Research by Erin Meyers JD/PhD’21 shows arrests have high economic costs even when no conviction results

Erin Meyers discovered a largely untapped cache of criminal justice data after she was introduced to the National Longitudinal Survey of Youth-1997 as a student in Vanderbilt’s Ph.D. in Law and Economics program. For her doctoral dissertation, The Criminal Justice System and Social Mobility in the United States, Meyers—who received her J.D./Ph.D. in Law and Economics from Vanderbilt Law School in May 2021—tapped into the database to find that Black men are arrested in significantly higher numbers than White men but are much less likely to be convicted of a crime. She also demonstrated that their higher arrest rates exact social and economic costs that accrue to Black men even when their arrests aren’t prosecuted or don’t result in conviction.

Before pursuing her Ph.D. in Law and Economics at Vanderbilt, Meyers studied risk management and insurance as an undergraduate at the University of Georgia. She chose Vanderbilt’s interdisciplinary J.D./Ph.D. program because “I wanted to study social systems and how they impact people’s lives,” she said.

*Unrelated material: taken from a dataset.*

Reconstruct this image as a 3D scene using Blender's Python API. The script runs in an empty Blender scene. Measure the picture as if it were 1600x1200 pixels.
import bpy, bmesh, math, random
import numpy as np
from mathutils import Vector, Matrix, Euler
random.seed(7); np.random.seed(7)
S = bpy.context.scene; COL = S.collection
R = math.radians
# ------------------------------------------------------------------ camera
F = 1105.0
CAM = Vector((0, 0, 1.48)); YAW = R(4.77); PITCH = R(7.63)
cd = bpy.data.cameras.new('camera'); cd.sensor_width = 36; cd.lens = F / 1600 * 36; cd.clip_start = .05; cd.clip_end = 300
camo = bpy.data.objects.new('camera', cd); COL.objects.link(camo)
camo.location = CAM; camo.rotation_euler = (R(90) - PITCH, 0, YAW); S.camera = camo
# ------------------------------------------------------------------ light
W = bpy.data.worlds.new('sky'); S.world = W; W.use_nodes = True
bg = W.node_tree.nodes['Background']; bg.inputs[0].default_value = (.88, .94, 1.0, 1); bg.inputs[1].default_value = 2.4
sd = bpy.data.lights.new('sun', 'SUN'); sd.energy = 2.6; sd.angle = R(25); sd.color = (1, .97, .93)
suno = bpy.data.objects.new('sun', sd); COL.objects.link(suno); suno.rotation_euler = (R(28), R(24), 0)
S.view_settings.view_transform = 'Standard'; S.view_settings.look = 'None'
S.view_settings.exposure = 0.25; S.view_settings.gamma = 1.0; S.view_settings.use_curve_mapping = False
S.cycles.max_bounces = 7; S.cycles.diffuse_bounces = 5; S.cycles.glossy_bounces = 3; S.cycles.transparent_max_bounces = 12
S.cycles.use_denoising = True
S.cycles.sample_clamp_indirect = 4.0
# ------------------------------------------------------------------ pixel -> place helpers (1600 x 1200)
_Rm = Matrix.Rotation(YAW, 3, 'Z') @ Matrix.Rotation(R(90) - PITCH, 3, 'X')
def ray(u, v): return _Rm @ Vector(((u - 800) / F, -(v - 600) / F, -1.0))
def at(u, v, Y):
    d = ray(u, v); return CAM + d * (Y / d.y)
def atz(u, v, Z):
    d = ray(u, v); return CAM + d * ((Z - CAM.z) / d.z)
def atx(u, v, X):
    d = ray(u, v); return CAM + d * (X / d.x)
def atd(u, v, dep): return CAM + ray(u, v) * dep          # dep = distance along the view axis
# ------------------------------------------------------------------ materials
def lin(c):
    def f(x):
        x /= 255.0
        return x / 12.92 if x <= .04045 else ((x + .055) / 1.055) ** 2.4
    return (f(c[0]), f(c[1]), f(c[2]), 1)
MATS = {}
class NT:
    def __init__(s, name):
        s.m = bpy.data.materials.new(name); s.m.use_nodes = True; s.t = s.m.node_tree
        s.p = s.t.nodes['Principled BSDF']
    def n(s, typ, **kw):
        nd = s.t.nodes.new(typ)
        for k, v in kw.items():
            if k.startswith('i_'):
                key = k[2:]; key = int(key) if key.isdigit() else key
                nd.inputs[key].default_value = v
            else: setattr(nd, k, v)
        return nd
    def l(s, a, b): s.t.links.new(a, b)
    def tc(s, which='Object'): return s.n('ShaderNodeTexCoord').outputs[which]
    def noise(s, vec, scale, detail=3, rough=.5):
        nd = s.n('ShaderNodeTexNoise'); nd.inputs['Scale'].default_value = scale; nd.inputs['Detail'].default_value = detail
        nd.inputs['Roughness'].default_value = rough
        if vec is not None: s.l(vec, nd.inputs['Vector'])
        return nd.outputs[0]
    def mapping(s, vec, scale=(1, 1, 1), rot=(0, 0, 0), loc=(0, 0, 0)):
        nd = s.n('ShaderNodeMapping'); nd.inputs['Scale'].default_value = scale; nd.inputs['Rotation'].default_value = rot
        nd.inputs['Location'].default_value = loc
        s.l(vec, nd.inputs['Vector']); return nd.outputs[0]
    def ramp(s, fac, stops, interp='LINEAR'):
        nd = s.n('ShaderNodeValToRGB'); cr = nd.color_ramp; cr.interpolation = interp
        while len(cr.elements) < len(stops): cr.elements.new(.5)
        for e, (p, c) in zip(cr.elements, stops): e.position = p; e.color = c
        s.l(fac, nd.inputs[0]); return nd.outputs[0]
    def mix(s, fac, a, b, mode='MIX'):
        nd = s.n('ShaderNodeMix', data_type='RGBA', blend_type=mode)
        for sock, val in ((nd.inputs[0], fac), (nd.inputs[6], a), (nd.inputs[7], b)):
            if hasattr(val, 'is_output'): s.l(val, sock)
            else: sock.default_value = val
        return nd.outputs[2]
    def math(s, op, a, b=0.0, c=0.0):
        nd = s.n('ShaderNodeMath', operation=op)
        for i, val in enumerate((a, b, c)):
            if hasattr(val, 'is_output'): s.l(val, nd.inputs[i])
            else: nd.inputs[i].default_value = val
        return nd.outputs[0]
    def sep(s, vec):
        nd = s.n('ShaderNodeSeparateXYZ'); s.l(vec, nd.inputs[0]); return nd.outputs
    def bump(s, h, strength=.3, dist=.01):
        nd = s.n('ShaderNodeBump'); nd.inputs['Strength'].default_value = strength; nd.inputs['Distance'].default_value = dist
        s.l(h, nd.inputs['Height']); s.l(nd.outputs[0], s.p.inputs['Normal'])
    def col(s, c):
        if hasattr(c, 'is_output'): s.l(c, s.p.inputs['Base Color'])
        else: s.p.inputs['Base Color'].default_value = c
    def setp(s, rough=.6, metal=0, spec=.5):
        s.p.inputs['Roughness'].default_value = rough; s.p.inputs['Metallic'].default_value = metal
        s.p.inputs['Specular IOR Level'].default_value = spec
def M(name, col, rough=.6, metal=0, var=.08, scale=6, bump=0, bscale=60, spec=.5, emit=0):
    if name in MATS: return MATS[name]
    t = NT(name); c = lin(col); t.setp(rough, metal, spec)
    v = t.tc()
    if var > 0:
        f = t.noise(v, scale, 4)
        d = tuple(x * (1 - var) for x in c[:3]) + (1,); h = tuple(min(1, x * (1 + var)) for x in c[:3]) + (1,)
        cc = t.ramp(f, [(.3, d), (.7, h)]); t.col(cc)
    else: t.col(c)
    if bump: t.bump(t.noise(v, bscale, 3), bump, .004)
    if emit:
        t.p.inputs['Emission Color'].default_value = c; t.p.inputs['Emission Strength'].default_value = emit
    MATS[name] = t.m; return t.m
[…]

The NLSY-97 database, maintained by the U.S. Bureau of Labor Statistics, contains the results of a survey that followed the lives of a nationally representative sample of American youth born between 1980 and 1984. To create the dataset, researchers surveyed almost 9,000 men and women annually, starting in 1997, when the subjects were between the ages of 12 and 16.

Meyers identified men in the NLSY-97 database who reported an arrest and examined their outcomes to gain insights into the long-term economic impact of a criminal arrest on individuals even when no conviction results. Her study revealed that, as of 2018, Black men who were arrested were 29 percent less likely be convicted of a crime following their arrest than White men who were otherwise similarly situated.

“Black individuals made up approximately 12.7 percent of the U.S. population in 2018, but they accounted for 27.4 percent of arrests nationwide that year,” she said. “The fact that Black men are less like to be convicted following arrest actually made sense to me, as my analysis showed that the lower conviction rates were likely driven by over-arrest.”

Her study provided evidence that police were more likely to arrest Black men for minor crimes or crimes with insufficient evidence, and that police discretion was a major factor in determining likelihood of an arrest that did not result in conviction. “The disparity in conviction rates between Black and White arrestees was concentrated in crimes for which police typically have high levels of discretion in the arrest decision,” she said. “That’s a cause for concern, as low conviction rates present strong evidence of over-arrest among the Black population.”

Meyers quantified racial disparities in numbers of arrests, types of arrests and convictions by comparing the experiences of individuals who were otherwise similar in terms of education, work experience, financial well-being, self-reported criminal behavior, drug use and arrest history. “After controlling for all these individual factors, race was highly predictive of the likelihood an arrestee was actually convicted,” she said.

Meyers’s analysis also documented another unsettling fact: More than half of Black men in the NLSY-97 survey group had been arrested at least once by the time they were young adults.

She believes that prior research on the economic impact of criminal justice contact, which focused primarily on the effect of conviction and incarceration, fails to account for the racially disproportionate cost of criminal involvement to individuals whose arrest does not lead to conviction. “My paper is the first to look at racial disparities in conviction rates for a nationally representative sample of arrests for all crime types in the United States. It fills a gap in our understanding of the role race plays in the arrest, charging and conviction stages.”

In addition to high economic and social costs to individuals who are arrested but not convicted, over-arrest of Black men also costs taxpayer dollars in the form of higher budgets for police and prosecutors.  “Policing practices that disproportionately target Black men waste government resources when Black men are arrested for crimes prosecutors ultimately do not pursue,” Meyers said.

An article Meyers has adapted from her dissertation, “Mass Criminalization and Racial Disparities in Conviction Rates,” is forthcoming in the Hastings Law Journal. She has also co-authored three articles addressing gender disparities in the labor market with economist Joni Hersch, who led her dissertation committee. They include a 2019 Journal of Legislation article, “The Gendered Burdens of Conviction and Collateral Consequences on Employment,” and a 2021 Cornell Law Review article, “Employment Practices Liability Insurance and Ex Post Moral Hazard.”

Meyers has joined Hogan Lovells US in Washington, D.C., as an associate. She will serve as a law clerk for Judge A. Marvin Quattlebaum Jr. on the Fourth Circuit Court of Appeals in 2022-23. She was the 2018-19 editor-in-chief of the Vanderbilt Journal of Entertainment and Technology Law, and her article, “Fashioning Worker Protections to Combat the Thin Ideal’s Cost on Fashion Models and Public Health,” was published by the journal in 2018.